I know the worry with a podcast is giving the whole method away for free. That is not what I am after. I want the story of how you arrived at your approach, the belief that makes your work different, the kind of thing that makes managers stepping into their first big role want the full version from you directly. And I will send people your way, clearly, at the top and the end.
One remote recording, about forty minutes, on your schedule. I am glad to send the questions ahead so you can decide exactly how much you want to open up.
Would you be open to it?
Thank you, Jordan
Why this one gets a yes
- It names the real hesitation out loud, the fear of giving the method away for free, and takes it off the table. Naming the objection is more disarming than pretending it does not exist.
- It invites the story and philosophy instead of the playbook, which is both easier to say yes to and better content than a how-to walkthrough.

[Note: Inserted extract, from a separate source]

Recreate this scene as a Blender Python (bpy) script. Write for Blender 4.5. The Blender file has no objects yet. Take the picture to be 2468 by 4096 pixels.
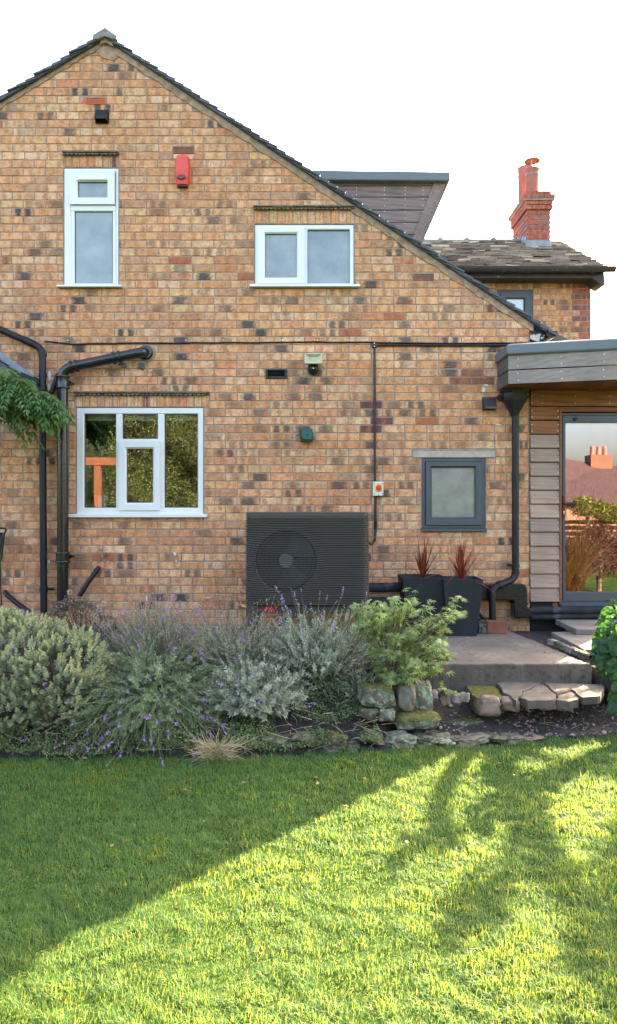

- It promises to point listeners back to their work, clearly and up front. That turns the episode from a giveaway into a way to reach new clients.
Common questions
How do I convince a coach or consultant to be on my podcast?
Address the fear they are not saying out loud: that a podcast means giving their method away for free. Invite the story and the philosophy behind their work instead of the step-by-step system, and promise to point listeners toward their paid offerings. Once the giveaway worry is gone, most coaches want the visibility.
Won't a coach worry about sharing their method for free?
Usually, yes, and it is the main reason they hesitate. The fix is to invite what they can share generously: the thinking, the story, the belief that shapes their approach. Make clear the episode sends people to their work rather than replacing it, and the worry mostly disappears.
Should I let the guest promote their services on the episode?
Yes, and say so in the invite. For a coach or consultant, a clear chance to point listeners toward their work is often the whole reason to come on. Tell them up front you will introduce their offerings at the top and the end, and you remove the biggest reason they might pass.